(Exercise):
Only the lines from the first one through the line with "from mathutils import" should be printed, exactly as they appear.

--- Start Stored data ---

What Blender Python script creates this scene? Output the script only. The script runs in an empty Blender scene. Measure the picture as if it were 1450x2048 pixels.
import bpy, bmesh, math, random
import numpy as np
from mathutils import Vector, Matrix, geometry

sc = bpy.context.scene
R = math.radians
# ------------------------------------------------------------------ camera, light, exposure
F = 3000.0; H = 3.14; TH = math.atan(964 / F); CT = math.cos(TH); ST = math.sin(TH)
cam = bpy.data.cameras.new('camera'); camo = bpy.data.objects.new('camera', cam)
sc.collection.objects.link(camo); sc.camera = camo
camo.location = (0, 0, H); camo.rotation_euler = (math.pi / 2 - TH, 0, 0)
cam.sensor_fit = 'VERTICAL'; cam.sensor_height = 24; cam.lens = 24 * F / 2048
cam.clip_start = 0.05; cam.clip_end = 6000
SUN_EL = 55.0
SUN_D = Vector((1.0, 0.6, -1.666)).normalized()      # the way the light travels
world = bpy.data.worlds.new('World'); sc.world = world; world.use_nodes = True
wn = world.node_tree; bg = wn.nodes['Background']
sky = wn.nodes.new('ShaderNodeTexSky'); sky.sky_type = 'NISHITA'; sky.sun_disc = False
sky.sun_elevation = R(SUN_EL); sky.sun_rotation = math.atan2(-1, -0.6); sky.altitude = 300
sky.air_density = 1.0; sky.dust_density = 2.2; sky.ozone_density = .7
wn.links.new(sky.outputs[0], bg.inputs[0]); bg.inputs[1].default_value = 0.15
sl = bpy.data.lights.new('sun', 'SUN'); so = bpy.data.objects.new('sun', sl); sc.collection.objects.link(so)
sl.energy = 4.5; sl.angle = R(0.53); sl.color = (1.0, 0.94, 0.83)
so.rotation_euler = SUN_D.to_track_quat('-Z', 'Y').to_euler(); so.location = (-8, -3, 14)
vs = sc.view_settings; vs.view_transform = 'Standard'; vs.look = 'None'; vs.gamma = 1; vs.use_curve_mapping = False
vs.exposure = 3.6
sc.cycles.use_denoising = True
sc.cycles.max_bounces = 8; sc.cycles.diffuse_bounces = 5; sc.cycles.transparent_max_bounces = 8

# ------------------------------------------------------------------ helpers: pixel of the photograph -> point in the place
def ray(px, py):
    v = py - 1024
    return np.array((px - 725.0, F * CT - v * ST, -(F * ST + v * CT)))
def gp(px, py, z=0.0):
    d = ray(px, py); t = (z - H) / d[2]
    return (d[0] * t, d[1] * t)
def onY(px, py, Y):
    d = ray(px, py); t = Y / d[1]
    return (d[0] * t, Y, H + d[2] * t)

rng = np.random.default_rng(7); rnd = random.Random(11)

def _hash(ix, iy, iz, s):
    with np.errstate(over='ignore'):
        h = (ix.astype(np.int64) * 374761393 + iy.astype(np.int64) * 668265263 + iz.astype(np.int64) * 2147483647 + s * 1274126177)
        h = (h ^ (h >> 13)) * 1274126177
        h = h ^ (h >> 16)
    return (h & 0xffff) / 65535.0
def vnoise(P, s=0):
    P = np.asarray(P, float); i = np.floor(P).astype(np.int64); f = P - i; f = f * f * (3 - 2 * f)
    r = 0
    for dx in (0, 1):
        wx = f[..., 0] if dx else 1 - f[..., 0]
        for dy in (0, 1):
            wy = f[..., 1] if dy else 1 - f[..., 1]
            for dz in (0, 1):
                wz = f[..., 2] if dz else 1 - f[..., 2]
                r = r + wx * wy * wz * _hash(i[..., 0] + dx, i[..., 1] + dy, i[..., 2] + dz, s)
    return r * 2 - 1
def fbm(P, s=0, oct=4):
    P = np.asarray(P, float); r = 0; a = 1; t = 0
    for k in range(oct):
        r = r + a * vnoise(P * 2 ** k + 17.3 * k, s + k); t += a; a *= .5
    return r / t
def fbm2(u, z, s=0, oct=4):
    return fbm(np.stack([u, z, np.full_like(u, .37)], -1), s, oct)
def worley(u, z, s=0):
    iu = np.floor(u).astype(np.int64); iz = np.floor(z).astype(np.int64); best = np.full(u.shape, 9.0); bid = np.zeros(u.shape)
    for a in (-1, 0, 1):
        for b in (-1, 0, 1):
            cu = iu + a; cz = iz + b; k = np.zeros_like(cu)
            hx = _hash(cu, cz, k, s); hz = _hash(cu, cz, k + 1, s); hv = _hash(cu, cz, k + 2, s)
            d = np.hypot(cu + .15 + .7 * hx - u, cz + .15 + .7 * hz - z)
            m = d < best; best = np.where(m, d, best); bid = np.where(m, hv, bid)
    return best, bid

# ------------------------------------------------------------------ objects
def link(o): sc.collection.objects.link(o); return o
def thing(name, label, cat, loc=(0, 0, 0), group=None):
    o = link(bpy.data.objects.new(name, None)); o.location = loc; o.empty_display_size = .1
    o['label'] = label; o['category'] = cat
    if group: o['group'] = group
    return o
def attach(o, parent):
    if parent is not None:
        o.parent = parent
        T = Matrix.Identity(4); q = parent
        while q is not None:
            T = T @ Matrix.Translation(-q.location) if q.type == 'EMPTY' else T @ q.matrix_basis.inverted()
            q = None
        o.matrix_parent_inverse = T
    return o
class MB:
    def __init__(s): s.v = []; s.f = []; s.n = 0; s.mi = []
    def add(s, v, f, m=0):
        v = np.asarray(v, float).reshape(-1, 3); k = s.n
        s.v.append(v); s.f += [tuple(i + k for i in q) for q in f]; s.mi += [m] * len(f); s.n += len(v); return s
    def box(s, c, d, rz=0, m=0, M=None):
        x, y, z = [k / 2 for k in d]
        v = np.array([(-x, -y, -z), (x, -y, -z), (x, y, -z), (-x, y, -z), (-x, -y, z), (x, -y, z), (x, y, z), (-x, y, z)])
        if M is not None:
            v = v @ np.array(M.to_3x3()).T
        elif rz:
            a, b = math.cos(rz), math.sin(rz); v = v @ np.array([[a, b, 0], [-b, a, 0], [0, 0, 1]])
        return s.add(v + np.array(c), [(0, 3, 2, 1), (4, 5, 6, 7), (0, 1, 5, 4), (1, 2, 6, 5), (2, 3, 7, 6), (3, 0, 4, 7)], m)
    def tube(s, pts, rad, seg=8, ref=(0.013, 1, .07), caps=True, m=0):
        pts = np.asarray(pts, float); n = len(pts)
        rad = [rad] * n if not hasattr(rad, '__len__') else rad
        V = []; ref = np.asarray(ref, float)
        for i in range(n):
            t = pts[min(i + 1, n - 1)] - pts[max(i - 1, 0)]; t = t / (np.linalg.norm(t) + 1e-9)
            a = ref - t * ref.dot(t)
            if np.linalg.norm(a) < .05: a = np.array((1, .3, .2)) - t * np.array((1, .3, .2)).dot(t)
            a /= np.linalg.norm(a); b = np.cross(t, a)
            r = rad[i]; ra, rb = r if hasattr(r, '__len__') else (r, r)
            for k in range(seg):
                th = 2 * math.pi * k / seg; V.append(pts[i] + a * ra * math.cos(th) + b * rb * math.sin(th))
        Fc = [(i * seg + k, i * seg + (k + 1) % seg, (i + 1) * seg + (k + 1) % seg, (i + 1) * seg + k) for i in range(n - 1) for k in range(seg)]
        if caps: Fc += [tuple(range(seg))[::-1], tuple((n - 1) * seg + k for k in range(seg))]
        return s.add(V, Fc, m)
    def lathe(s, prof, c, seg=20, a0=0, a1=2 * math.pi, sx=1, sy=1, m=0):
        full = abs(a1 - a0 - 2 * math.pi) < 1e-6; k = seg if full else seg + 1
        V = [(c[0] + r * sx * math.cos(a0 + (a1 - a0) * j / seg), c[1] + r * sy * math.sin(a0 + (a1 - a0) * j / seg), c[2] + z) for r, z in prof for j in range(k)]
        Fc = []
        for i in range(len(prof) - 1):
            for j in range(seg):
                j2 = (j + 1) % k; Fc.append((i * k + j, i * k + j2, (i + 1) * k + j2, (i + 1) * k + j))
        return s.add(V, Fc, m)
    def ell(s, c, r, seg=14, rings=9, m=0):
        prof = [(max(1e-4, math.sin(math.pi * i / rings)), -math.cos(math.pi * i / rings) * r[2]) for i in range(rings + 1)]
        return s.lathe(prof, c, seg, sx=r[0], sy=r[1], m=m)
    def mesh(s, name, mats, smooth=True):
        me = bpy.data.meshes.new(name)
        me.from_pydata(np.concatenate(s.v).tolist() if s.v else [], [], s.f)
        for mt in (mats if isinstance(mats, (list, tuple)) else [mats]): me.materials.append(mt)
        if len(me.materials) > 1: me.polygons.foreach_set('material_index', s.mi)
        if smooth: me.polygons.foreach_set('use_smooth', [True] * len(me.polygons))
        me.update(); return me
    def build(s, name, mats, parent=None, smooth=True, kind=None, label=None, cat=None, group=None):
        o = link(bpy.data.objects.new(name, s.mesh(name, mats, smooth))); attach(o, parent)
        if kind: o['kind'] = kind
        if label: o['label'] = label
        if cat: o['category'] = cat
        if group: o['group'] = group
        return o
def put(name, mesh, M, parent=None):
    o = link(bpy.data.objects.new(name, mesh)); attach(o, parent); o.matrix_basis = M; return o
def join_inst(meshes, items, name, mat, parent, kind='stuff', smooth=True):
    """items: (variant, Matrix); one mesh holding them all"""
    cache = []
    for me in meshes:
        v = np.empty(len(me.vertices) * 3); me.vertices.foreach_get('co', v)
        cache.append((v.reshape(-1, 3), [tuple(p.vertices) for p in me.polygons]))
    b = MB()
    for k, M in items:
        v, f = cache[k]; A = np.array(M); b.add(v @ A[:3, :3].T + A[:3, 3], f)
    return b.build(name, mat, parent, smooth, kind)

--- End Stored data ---

(Answer below):
What Blender Python script creates this scene? Output the script only. The script runs in an empty Blender scene. Measure the picture as if it were 1450x2048 pixels.
import bpy, bmesh, math, random
import numpy as np
from mathutils import Vector, Matrix, geometry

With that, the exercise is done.